O Acordo Ortográfico visto do outro lado da fronteira
Texto: JOÃO FERNANDES
O assunto não poderia ser menos relevante na prática para os leitores e falantes da língua espanhola, no entanto, devido à enorme controvérsia em torno da sua adoção, a história das guerras da língua acabou por ir parar às páginas de um dos jornais de maior circulação do país vizinho.
Para quem procura uma vista neutral e desinteressado da polémica sobre a nova grafia, o primeiro artigo de que aqui damos conta será provavelmente o melhor ponto de partida, e talvez também o de chegada. Porque quando já tanto foi dito sobre os méritos e falhas do Acordo Ortográfico, o melhor será ler o quanto menos possível.
A história é clara, a de uma língua separada pelo Atlântico e com duas faces distintas desde 1911, e desde então não foram poucas as tentativas de as unificar nem pequenas as dificuldades de quem o tentava fazer. Por isso, como dá conta o artigo do El País, para os autores do acordo, a sua adoção é um grande êxito.
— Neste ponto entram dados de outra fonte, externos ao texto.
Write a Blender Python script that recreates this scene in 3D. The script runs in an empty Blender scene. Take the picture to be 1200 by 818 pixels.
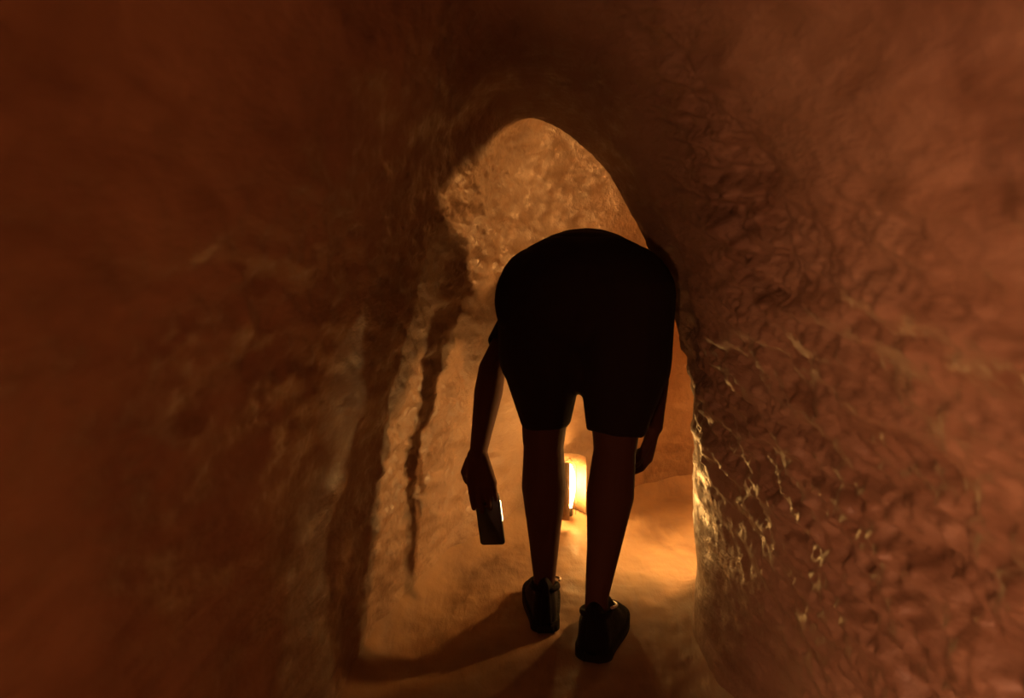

Contudo, quando olhando para os números, o triunfo torna-se anti-climático: apenas 1.6% das palavras do português europeu e 0.5% das palavras do português brasileiro irão mudar; antes do acordo 96% do léxico português era igual em qualquer ponto do mundo lusófono, depois do acordo este número subirá para 98%. É claro que isto não retira nenhum mérito às intenções de unificar a língua portuguesa.
Numa coluna, o artigo enumera exemplos da mudança mais contestada, a perda das consoantes mudas. É curioso observar que na língua espanhola, muitas dessas consoantes também existem,sendo escritas deste e daquele lado da fronteira da mesma maneira, com a diferença de que não são mudas, por isso parecerá uma mudança mais chocante para os leitores de espanhol.
O segundo artigo para o qual se chama a atenção é uma entrevista a Salvador Gutiérrez Ordóñez, responsável por coordenar a mais recente revisão da ortografia espanhola. Conta como o processo foi muito mais pacífico do que o caso português. Mesmo espalhada por 22 academias diferentes, a língua espanhola manteve, desde 1815, a sua ortografia praticamente fixada e unificada. Vale a pena ler para saber a sua opinião sobre a reforma da língua portuguesa, a sua necessidade e as dificuldades que enfrenta.
Sobretudo sublinho a sua última resposta, em que afirma que “as reformas se fazem pouco a pouco”, e que a discussão parte dos cidadãos que apresentam às academias os seus problemas.